Мы здесь расскажем о вашем и нашем городе.
I. Черты якобы красивого города прошлецов (пращурское зодчество).
1. Город сверху. Сверху сейчас он напоминает скребницу, щетку. Это ли будет в городе крылатых жителей? В самом деле, рука времени повернет вверх ось зрения, увлекая за собой и каменное щегольство – прямой угол. На город смотрят сбоку, будут – сверху. Крыша станет главное, ось – стоячей. Потоки летунов и лицо улицы над собой город станет ревновать своими крышами, а не стенами. Крыша как таковая нежится в синеве, она далека от грязных туч пыли. Она не желает, подобно мостовой, мести себя метлой из легких, дыхательного горла и нежных глаз; не будет выметать пыль ресницами и смывать со своего тела грязь черною губкой из легкого. Прихорашивайте ваши крыши, уснащайте эти прически узкими булавками. Не на порочных улицах с их грязным желанием иметь человека как вещь на своем умывальнике, а на прекрасной и юной крыше будет толпиться люд, носовыми платками приветствуя отплытие облачного чудовища, со словами «до свиданья» и «прощай!» провожая близких.
Как они одевались? Они из черного или белого льна кроили латы, поножи, нагрудники, налокотники, горла, утюжили их и, таким образом, вечно ходили в латах цвета снега или сажи, холодных, твердых, но размокающих от первого дождя доспехах из льна. Вместо пера у иных над головой курилась смола. В глазах у иных взаимное смелое, утонченное презрение. Поэтому мостовая прошла выше окон и водосточных труб. Люд столпился на крыше, а земля осталась для груза; город превратился в сеть нескольких пересекающихся мостов, положивших населенные своды на жилые башни-опоры; жилые здания служили мосту быками и стенами площадей-колодцев. Забыв ходить пешком или <ездить> на собратьях, вооруженных копытами, толпа научилась летать над городом, спуская вниз дождь взоров, падающих сверху; над городом будет стоять облако оценки труда каменщиков, грозящее стать грозой и смерчем для плохих кровель. Люд на крыше вырвет у мотыги ясную похвалу крыше и улице, проходящей над зданиями. Итак, его черты: улица над городом, и глаз толпы над улицей!

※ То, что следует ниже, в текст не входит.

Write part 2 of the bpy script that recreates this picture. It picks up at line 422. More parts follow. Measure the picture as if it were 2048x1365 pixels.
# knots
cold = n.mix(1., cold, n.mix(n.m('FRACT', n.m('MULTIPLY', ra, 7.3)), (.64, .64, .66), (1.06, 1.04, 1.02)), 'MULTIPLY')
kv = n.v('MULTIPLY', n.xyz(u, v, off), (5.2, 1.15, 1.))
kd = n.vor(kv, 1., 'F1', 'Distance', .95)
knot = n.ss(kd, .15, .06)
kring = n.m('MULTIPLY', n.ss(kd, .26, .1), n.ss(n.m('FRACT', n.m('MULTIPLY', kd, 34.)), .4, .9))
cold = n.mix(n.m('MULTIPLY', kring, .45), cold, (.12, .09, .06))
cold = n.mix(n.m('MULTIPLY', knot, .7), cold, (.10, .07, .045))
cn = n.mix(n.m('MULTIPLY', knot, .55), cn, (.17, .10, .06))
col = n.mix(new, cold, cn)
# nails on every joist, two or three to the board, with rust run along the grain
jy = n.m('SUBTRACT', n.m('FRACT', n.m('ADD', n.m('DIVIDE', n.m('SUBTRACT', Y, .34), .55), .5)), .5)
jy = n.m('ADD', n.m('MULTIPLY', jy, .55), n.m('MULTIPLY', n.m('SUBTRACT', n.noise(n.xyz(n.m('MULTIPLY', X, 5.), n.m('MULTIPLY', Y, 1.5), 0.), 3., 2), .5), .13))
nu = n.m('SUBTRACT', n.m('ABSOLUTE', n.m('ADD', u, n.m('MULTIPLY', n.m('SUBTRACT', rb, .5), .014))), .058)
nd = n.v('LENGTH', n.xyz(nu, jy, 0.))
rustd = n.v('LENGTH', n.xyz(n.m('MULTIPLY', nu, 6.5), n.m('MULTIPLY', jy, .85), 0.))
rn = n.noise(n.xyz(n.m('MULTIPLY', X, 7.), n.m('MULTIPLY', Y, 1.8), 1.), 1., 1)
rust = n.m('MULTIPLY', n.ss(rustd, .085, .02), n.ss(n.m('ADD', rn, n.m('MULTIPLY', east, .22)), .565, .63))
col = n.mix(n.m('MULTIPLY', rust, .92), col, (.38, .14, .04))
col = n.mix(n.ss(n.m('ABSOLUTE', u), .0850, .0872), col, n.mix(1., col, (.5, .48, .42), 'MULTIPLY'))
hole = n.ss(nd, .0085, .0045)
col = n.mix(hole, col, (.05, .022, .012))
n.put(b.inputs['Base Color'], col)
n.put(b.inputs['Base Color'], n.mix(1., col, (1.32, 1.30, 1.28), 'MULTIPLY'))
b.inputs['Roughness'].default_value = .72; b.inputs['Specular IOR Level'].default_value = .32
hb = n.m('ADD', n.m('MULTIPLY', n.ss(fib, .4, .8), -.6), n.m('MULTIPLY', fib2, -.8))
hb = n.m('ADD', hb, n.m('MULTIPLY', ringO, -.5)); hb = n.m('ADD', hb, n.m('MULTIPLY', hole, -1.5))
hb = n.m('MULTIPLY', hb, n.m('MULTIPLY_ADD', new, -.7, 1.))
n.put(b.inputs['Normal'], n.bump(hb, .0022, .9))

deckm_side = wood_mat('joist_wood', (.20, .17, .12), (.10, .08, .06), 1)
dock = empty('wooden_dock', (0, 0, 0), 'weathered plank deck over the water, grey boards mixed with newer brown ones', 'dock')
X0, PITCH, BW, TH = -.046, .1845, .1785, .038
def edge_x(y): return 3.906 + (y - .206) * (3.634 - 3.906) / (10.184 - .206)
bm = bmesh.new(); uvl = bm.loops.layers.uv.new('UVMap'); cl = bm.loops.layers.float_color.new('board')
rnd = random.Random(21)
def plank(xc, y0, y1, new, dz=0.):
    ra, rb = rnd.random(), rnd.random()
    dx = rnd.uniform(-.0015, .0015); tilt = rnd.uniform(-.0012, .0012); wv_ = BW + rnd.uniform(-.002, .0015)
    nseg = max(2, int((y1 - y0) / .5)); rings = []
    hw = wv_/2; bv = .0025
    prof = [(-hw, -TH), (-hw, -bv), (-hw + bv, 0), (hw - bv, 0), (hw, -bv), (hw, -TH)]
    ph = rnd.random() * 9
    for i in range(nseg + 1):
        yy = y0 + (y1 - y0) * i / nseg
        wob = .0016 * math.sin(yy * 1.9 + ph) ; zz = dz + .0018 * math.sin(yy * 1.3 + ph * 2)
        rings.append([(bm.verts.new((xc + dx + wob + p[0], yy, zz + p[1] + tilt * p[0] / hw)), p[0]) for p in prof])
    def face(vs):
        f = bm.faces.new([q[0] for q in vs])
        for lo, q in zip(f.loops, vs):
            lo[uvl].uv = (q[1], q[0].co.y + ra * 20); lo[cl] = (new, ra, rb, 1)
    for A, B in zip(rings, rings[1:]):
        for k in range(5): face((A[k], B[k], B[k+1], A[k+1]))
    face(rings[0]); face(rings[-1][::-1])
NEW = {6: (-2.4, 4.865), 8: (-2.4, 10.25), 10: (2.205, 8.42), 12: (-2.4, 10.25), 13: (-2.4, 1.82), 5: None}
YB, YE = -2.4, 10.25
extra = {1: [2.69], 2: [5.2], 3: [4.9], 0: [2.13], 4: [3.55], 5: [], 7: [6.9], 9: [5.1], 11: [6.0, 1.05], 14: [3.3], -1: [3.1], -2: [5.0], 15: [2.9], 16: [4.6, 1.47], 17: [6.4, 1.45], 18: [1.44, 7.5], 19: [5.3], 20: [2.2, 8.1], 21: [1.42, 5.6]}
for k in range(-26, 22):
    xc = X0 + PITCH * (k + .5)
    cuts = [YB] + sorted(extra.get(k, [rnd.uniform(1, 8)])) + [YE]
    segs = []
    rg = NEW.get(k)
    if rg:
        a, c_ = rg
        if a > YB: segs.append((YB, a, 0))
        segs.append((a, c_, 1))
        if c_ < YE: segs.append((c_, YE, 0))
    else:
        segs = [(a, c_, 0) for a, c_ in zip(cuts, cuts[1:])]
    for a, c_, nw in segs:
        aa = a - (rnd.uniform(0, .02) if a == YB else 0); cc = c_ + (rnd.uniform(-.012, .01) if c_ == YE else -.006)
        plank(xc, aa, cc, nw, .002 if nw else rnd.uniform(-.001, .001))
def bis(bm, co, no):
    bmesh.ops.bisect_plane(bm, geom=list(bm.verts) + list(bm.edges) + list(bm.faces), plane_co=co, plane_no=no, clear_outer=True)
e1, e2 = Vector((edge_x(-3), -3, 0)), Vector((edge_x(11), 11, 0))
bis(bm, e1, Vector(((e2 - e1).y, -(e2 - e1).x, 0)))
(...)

2. Город сбоку. «Будто красивые» современные города на некотором расстоянии обращаются в ящик с мусором. Они забыли правило чередования в старых постройках (греки, ислам) сгущенной природы камня с разреженной природой – воздухом (собор Воронихина), вещества с пустотой (то же отношение ударного и неударного места – сущность стиха). У улиц нет биения. Слитные улицы так же трудно смотрятся, как трудно читаются слова без промежутков и выговариваюся слова без ударений. Нужна разорванная улица с ударением в высоте зданий, этим колебанием в дыхании камня. Эти дома строятся по известному правилу для пушек: взять дыру и облить чугуном. И точно, берется чертеж и заполняется камнем. Но в чертеже имеет существование и весомость – черта, отсутствующая в здании, и, наоборот, весомость стен здания отсутствует в чертеже, кажется в нем пустотой; бытие чертежа приходится на небытие здания, и наоборот. Чертежники берут чертеж и заполняют его камнем, т. е. основное соотношение камня и пустоты умножают (в течение веков не замечая) на отрицательную единицу, отчего у самых безобразных зданий самые изящные чертежи, и Мусоргский чертежа делается ящиком с мусором в здании. Этому должен быть положен конец! Чертеж годится только для проволочных домов, так как заменять черту пустотой, а пустоту камнем – то же, что переводить папу римского знакомым римской мамы.